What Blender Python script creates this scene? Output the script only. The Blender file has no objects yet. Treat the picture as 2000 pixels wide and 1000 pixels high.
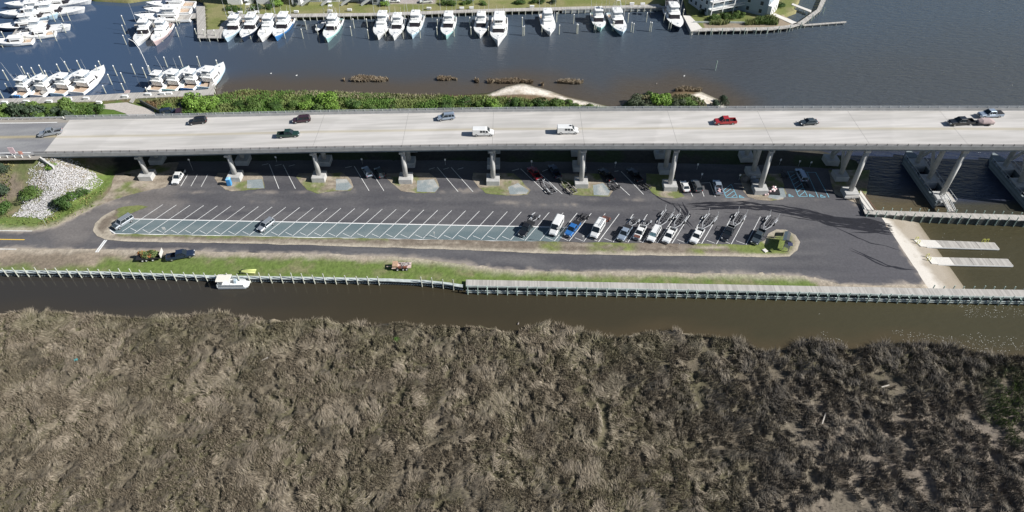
import bpy, math, random
import numpy as np
from mathutils import Vector
from mathutils.geometry import delaunay_2d_cdt
R = math.radians
S = bpy.context.scene
C = S.collection
# ------------------------------------------------------------------ camera
FOC, PITCH, HCAM = 1345.0, R(43.5), 117.0
cam = bpy.data.cameras.new('camera'); camo = bpy.data.objects.new('camera', cam); C.objects.link(camo)
camo.location = (0, 0, HCAM); camo.rotation_euler = (R(90) - PITCH, 0, 0)
cam.sensor_width = 36; cam.lens = 36 * FOC / 2000; cam.clip_start = 1; cam.clip_end = 6000
S.camera = camo
# ------------------------------------------------------------------ sky and sun
SUN_EL, SUN_AZ = R(36), R(-12)          # sun stands over +X, a little towards the camera
w = bpy.data.worlds.new('World'); S.world = w; w.use_nodes = True
nt = w.node_tree; bg = nt.nodes['Background']
sk = nt.nodes.new('ShaderNodeTexSky'); sk.sky_type = 'NISHITA'; sk.sun_disc = False
sk.sun_elevation = SUN_EL; sk.sun_rotation = R(90) - SUN_AZ
sk.air_density = 1.0; sk.dust_density = 0.6; sk.ozone_density = 2.2
nt.links.new(sk.outputs[0], bg.inputs[0]); bg.inputs[1].default_value = 0.05
sun = bpy.data.lights.new('sun', 'SUN'); suno = bpy.data.objects.new('sun', sun); C.objects.link(suno)
sun.energy = 5.0; sun.angle = R(0.5); sun.color = (1, 0.975, 0.935)
sd = Vector((math.cos(SUN_EL) * math.cos(SUN_AZ), math.cos(SUN_EL) * math.sin(SUN_AZ), math.sin(SUN_EL)))
suno.rotation_euler = sd.to_track_quat('Z', 'Y').to_euler(); suno.location = (150, -30, 150)
S.view_settings.view_transform = 'Standard'; S.view_settings.look = 'None'
S.view_settings.gamma = 1; S.view_settings.exposure = 0.47
# ------------------------------------------------------------------ survey helpers (photo pixel -> place in the world)
_F = np.array([0, math.cos(PITCH), -math.sin(PITCH)]); _U = np.array([0, math.sin(PITCH), math.cos(PITCH)])
def at(px, py, z=0.0):
    d = _F + np.array([1., 0, 0]) * (px - 1000) / FOC + _U * (500 - py) / FOC
    t = (z - HCAM) / d[2]
    return (float(d[0] * t), float(d[1] * t), float(z))
def pix(X, Y, Z=0.0):
    v1 = Y * _F[1] + (Z - HCAM) * _F[2]; v2 = Y * _U[1] + (Z - HCAM) * _U[2]
    return 1000 + FOC * X / v1, 500 - FOC * v2 / v1
rs = np.random.RandomState(7); rnd = random.Random(5)
_tab = rs.rand(8, 256, 256)
def vnoise(x, y, k=0):
    xi = np.floor(x).astype(int); yi = np.floor(y).astype(int); fx = x - xi; fy = y - yi
    fx = fx * fx * (3 - 2 * fx); fy = fy * fy * (3 - 2 * fy); T = _tab[k % 8]
    a = T[xi & 255, yi & 255]; b = T[(xi + 1) & 255, yi & 255]; c = T[xi & 255, (yi + 1) & 255]; d = T[(xi + 1) & 255, (yi + 1) & 255]
    return (a * (1 - fx) + b * fx) * (1 - fy) + (c * (1 - fx) + d * fx) * fy
def fbm(x, y, s, o=4, k=0):
    x = np.asarray(x, float) / s; y = np.asarray(y, float) / s; r = 0; a = .5; t = 0
    for i in range(o):
        r = r + a * vnoise(x + 17.3 * i + 40, y + 9.1 * i + 40, k + i); t += a; a *= .5; x = x * 2.03; y = y * 2.03
    return r / t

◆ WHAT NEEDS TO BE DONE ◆
Repeat the data exactly, excluding the pictures.

◆ EXERCISE SOLUTION ◆
What Blender Python script creates this scene? Output the script only. The Blender file has no objects yet. Treat the picture as 2000 pixels wide and 1000 pixels high.
import bpy, math, random
import numpy as np
from mathutils import Vector
from mathutils.geometry import delaunay_2d_cdt
R = math.radians
S = bpy.context.scene
C = S.collection
# ------------------------------------------------------------------ camera
FOC, PITCH, HCAM = 1345.0, R(43.5), 117.0
cam = bpy.data.cameras.new('camera'); camo = bpy.data.objects.new('camera', cam); C.objects.link(camo)
camo.location = (0, 0, HCAM); camo.rotation_euler = (R(90) - PITCH, 0, 0)
cam.sensor_width = 36; cam.lens = 36 * FOC / 2000; cam.clip_start = 1; cam.clip_end = 6000
S.camera = camo
# ------------------------------------------------------------------ sky and sun
SUN_EL, SUN_AZ = R(36), R(-12)          # sun stands over +X, a little towards the camera
w = bpy.data.worlds.new('World'); S.world = w; w.use_nodes = True
nt = w.node_tree; bg = nt.nodes['Background']
sk = nt.nodes.new('ShaderNodeTexSky'); sk.sky_type = 'NISHITA'; sk.sun_disc = False
sk.sun_elevation = SUN_EL; sk.sun_rotation = R(90) - SUN_AZ
sk.air_density = 1.0; sk.dust_density = 0.6; sk.ozone_density = 2.2
nt.links.new(sk.outputs[0], bg.inputs[0]); bg.inputs[1].default_value = 0.05
sun = bpy.data.lights.new('sun', 'SUN'); suno = bpy.data.objects.new('sun', sun); C.objects.link(suno)
sun.energy = 5.0; sun.angle = R(0.5); sun.color = (1, 0.975, 0.935)
sd = Vector((math.cos(SUN_EL) * math.cos(SUN_AZ), math.cos(SUN_EL) * math.sin(SUN_AZ), math.sin(SUN_EL)))
suno.rotation_euler = sd.to_track_quat('Z', 'Y').to_euler(); suno.location = (150, -30, 150)
S.view_settings.view_transform = 'Standard'; S.view_settings.look = 'None'
S.view_settings.gamma = 1; S.view_settings.exposure = 0.47
# ------------------------------------------------------------------ survey helpers (photo pixel -> place in the world)
_F = np.array([0, math.cos(PITCH), -math.sin(PITCH)]); _U = np.array([0, math.sin(PITCH), math.cos(PITCH)])
def at(px, py, z=0.0):
    d = _F + np.array([1., 0, 0]) * (px - 1000) / FOC + _U * (500 - py) / FOC
    t = (z - HCAM) / d[2]
    return (float(d[0] * t), float(d[1] * t), float(z))
def pix(X, Y, Z=0.0):
    v1 = Y * _F[1] + (Z - HCAM) * _F[2]; v2 = Y * _U[1] + (Z - HCAM) * _U[2]
    return 1000 + FOC * X / v1, 500 - FOC * v2 / v1
rs = np.random.RandomState(7); rnd = random.Random(5)
_tab = rs.rand(8, 256, 256)
def vnoise(x, y, k=0):
    xi = np.floor(x).astype(int); yi = np.floor(y).astype(int); fx = x - xi; fy = y - yi
    fx = fx * fx * (3 - 2 * fx); fy = fy * fy * (3 - 2 * fy); T = _tab[k % 8]
    a = T[xi & 255, yi & 255]; b = T[(xi + 1) & 255, yi & 255]; c = T[xi & 255, (yi + 1) & 255]; d = T[(xi + 1) & 255, (yi + 1) & 255]
    return (a * (1 - fx) + b * fx) * (1 - fy) + (c * (1 - fx) + d * fx) * fy
def fbm(x, y, s, o=4, k=0):
    x = np.asarray(x, float) / s; y = np.asarray(y, float) / s; r = 0; a = .5; t = 0
    for i in range(o):
        r = r + a * vnoise(x + 17.3 * i + 40, y + 9.1 * i + 40, k + i); t += a; a *= .5; x = x * 2.03; y = y * 2.03
    return r / t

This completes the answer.